# Exercise brief:
Repeat all of the material exactly as given.

Rows from a 3D scene dataset:
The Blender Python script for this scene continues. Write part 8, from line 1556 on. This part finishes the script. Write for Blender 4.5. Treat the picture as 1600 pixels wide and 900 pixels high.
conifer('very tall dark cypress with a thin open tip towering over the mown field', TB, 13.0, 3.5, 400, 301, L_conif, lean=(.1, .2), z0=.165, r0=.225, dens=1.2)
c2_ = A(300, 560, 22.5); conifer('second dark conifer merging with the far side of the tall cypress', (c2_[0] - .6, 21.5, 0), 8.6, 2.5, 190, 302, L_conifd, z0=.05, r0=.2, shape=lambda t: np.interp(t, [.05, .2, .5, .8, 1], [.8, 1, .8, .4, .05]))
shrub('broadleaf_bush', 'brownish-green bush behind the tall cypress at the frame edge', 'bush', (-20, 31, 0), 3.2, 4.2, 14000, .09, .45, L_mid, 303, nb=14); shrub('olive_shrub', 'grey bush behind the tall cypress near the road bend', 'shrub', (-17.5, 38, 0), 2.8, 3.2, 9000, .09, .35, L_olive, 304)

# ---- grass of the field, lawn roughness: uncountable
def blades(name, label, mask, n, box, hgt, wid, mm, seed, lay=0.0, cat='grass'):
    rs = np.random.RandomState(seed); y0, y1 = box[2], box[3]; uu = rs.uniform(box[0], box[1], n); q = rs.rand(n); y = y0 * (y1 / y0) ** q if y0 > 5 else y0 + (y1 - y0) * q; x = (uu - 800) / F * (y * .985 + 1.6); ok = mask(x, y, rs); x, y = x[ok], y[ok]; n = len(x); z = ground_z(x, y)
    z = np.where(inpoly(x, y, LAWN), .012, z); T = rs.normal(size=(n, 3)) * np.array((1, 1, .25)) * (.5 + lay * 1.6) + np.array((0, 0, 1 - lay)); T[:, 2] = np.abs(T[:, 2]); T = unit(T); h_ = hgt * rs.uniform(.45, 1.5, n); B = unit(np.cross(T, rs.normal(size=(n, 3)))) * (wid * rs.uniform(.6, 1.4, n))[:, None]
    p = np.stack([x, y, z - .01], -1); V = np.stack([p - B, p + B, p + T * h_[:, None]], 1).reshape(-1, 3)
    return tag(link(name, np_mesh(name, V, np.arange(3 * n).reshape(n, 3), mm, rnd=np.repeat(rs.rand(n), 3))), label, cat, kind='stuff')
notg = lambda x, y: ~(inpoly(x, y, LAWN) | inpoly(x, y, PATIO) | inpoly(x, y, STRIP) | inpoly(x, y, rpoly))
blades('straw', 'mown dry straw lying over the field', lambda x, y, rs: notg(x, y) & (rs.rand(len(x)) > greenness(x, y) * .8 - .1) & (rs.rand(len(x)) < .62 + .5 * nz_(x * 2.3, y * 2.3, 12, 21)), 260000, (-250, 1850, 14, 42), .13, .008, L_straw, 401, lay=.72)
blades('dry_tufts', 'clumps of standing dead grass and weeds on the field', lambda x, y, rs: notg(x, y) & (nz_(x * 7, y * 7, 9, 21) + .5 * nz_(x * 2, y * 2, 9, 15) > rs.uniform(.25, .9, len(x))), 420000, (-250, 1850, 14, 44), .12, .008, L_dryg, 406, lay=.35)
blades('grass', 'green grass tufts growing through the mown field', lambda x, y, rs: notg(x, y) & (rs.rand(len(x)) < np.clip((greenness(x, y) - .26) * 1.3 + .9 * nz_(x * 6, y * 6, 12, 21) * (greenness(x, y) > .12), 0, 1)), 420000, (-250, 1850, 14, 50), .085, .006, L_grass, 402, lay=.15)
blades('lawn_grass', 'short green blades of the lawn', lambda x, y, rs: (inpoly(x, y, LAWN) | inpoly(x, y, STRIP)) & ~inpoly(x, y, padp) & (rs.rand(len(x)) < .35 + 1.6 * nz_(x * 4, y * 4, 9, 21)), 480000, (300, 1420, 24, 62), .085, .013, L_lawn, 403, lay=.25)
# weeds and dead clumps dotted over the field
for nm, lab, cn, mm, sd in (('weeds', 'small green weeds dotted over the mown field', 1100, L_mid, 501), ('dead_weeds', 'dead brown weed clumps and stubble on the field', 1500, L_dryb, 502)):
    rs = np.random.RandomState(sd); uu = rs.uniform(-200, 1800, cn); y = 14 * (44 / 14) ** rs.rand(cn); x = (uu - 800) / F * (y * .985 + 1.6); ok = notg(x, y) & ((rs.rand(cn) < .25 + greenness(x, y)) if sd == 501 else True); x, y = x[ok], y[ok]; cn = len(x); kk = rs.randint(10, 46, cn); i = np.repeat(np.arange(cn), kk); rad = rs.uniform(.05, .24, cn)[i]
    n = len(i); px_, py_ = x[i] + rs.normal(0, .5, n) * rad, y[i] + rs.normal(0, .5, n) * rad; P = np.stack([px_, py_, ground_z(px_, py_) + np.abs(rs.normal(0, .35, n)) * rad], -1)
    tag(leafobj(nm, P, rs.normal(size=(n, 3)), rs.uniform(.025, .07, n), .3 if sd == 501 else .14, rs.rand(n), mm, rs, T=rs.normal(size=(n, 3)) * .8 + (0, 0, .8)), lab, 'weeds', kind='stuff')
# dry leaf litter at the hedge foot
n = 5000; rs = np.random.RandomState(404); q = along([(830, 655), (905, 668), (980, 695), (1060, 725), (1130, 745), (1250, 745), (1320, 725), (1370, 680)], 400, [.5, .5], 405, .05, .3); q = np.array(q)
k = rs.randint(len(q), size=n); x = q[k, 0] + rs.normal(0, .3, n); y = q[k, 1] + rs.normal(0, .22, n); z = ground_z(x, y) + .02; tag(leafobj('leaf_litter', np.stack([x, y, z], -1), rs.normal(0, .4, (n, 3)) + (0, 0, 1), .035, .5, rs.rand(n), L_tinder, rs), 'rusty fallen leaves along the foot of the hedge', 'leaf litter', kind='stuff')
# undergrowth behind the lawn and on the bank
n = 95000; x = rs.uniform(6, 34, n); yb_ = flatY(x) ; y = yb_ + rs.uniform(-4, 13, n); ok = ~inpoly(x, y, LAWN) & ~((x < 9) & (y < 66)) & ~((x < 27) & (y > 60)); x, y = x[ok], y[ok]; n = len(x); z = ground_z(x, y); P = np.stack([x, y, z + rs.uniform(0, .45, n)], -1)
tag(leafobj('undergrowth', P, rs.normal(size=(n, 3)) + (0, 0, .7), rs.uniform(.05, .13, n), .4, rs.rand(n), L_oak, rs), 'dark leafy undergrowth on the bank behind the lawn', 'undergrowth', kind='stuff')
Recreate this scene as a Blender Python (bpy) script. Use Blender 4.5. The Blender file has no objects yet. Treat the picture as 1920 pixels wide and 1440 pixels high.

# The output:
The Blender Python script for this scene continues. Write part 8, from line 1556 on. This part finishes the script. Write for Blender 4.5. Treat the picture as 1600 pixels wide and 900 pixels high.
conifer('very tall dark cypress with a thin open tip towering over the mown field', TB, 13.0, 3.5, 400, 301, L_conif, lean=(.1, .2), z0=.165, r0=.225, dens=1.2)
c2_ = A(300, 560, 22.5); conifer('second dark conifer merging with the far side of the tall cypress', (c2_[0] - .6, 21.5, 0), 8.6, 2.5, 190, 302, L_conifd, z0=.05, r0=.2, shape=lambda t: np.interp(t, [.05, .2, .5, .8, 1], [.8, 1, .8, .4, .05]))
shrub('broadleaf_bush', 'brownish-green bush behind the tall cypress at the frame edge', 'bush', (-20, 31, 0), 3.2, 4.2, 14000, .09, .45, L_mid, 303, nb=14); shrub('olive_shrub', 'grey bush behind the tall cypress near the road bend', 'shrub', (-17.5, 38, 0), 2.8, 3.2, 9000, .09, .35, L_olive, 304)

# ---- grass of the field, lawn roughness: uncountable
def blades(name, label, mask, n, box, hgt, wid, mm, seed, lay=0.0, cat='grass'):
    rs = np.random.RandomState(seed); y0, y1 = box[2], box[3]; uu = rs.uniform(box[0], box[1], n); q = rs.rand(n); y = y0 * (y1 / y0) ** q if y0 > 5 else y0 + (y1 - y0) * q; x = (uu - 800) / F * (y * .985 + 1.6); ok = mask(x, y, rs); x, y = x[ok], y[ok]; n = len(x); z = ground_z(x, y)
    z = np.where(inpoly(x, y, LAWN), .012, z); T = rs.normal(size=(n, 3)) * np.array((1, 1, .25)) * (.5 + lay * 1.6) + np.array((0, 0, 1 - lay)); T[:, 2] = np.abs(T[:, 2]); T = unit(T); h_ = hgt * rs.uniform(.45, 1.5, n); B = unit(np.cross(T, rs.normal(size=(n, 3)))) * (wid * rs.uniform(.6, 1.4, n))[:, None]
    p = np.stack([x, y, z - .01], -1); V = np.stack([p - B, p + B, p + T * h_[:, None]], 1).reshape(-1, 3)
    return tag(link(name, np_mesh(name, V, np.arange(3 * n).reshape(n, 3), mm, rnd=np.repeat(rs.rand(n), 3))), label, cat, kind='stuff')
notg = lambda x, y: ~(inpoly(x, y, LAWN) | inpoly(x, y, PATIO) | inpoly(x, y, STRIP) | inpoly(x, y, rpoly))
blades('straw', 'mown dry straw lying over the field', lambda x, y, rs: notg(x, y) & (rs.rand(len(x)) > greenness(x, y) * .8 - .1) & (rs.rand(len(x)) < .62 + .5 * nz_(x * 2.3, y * 2.3, 12, 21)), 260000, (-250, 1850, 14, 42), .13, .008, L_straw, 401, lay=.72)
blades('dry_tufts', 'clumps of standing dead grass and weeds on the field', lambda x, y, rs: notg(x, y) & (nz_(x * 7, y * 7, 9, 21) + .5 * nz_(x * 2, y * 2, 9, 15) > rs.uniform(.25, .9, len(x))), 420000, (-250, 1850, 14, 44), .12, .008, L_dryg, 406, lay=.35)
blades('grass', 'green grass tufts growing through the mown field', lambda x, y, rs: notg(x, y) & (rs.rand(len(x)) < np.clip((greenness(x, y) - .26) * 1.3 + .9 * nz_(x * 6, y * 6, 12, 21) * (greenness(x, y) > .12), 0, 1)), 420000, (-250, 1850, 14, 50), .085, .006, L_grass, 402, lay=.15)
blades('lawn_grass', 'short green blades of the lawn', lambda x, y, rs: (inpoly(x, y, LAWN) | inpoly(x, y, STRIP)) & ~inpoly(x, y, padp) & (rs.rand(len(x)) < .35 + 1.6 * nz_(x * 4, y * 4, 9, 21)), 480000, (300, 1420, 24, 62), .085, .013, L_lawn, 403, lay=.25)
# weeds and dead clumps dotted over the field
for nm, lab, cn, mm, sd in (('weeds', 'small green weeds dotted over the mown field', 1100, L_mid, 501), ('dead_weeds', 'dead brown weed clumps and stubble on the field', 1500, L_dryb, 502)):
    rs = np.random.RandomState(sd); uu = rs.uniform(-200, 1800, cn); y = 14 * (44 / 14) ** rs.rand(cn); x = (uu - 800) / F * (y * .985 + 1.6); ok = notg(x, y) & ((rs.rand(cn) < .25 + greenness(x, y)) if sd == 501 else True); x, y = x[ok], y[ok]; cn = len(x); kk = rs.randint(10, 46, cn); i = np.repeat(np.arange(cn), kk); rad = rs.uniform(.05, .24, cn)[i]
    n = len(i); px_, py_ = x[i] + rs.normal(0, .5, n) * rad, y[i] + rs.normal(0, .5, n) * rad; P = np.stack([px_, py_, ground_z(px_, py_) + np.abs(rs.normal(0, .35, n)) * rad], -1)
    tag(leafobj(nm, P, rs.normal(size=(n, 3)), rs.uniform(.025, .07, n), .3 if sd == 501 else .14, rs.rand(n), mm, rs, T=rs.normal(size=(n, 3)) * .8 + (0, 0, .8)), lab, 'weeds', kind='stuff')
# dry leaf litter at the hedge foot
n = 5000; rs = np.random.RandomState(404); q = along([(830, 655), (905, 668), (980, 695), (1060, 725), (1130, 745), (1250, 745), (1320, 725), (1370, 680)], 400, [.5, .5], 405, .05, .3); q = np.array(q)
k = rs.randint(len(q), size=n); x = q[k, 0] + rs.normal(0, .3, n); y = q[k, 1] + rs.normal(0, .22, n); z = ground_z(x, y) + .02; tag(leafobj('leaf_litter', np.stack([x, y, z], -1), rs.normal(0, .4, (n, 3)) + (0, 0, 1), .035, .5, rs.rand(n), L_tinder, rs), 'rusty fallen leaves along the foot of the hedge', 'leaf litter', kind='stuff')
# undergrowth behind the lawn and on the bank
n = 95000; x = rs.uniform(6, 34, n); yb_ = flatY(x) ; y = yb_ + rs.uniform(-4, 13, n); ok = ~inpoly(x, y, LAWN) & ~((x < 9) & (y < 66)) & ~((x < 27) & (y > 60)); x, y = x[ok], y[ok]; n = len(x); z = ground_z(x, y); P = np.stack([x, y, z + rs.uniform(0, .45, n)], -1)
tag(leafobj('undergrowth', P, rs.normal(size=(n, 3)) + (0, 0, .7), rs.uniform(.05, .13, n), .4, rs.rand(n), L_oak, rs), 'dark leafy undergrowth on the bank behind the lawn', 'undergrowth', kind='stuff')
Recreate this scene as a Blender Python (bpy) script. Use Blender 4.5. The Blender file has no objects yet. Treat the picture as 1920 pixels wide and 1440 pixels high.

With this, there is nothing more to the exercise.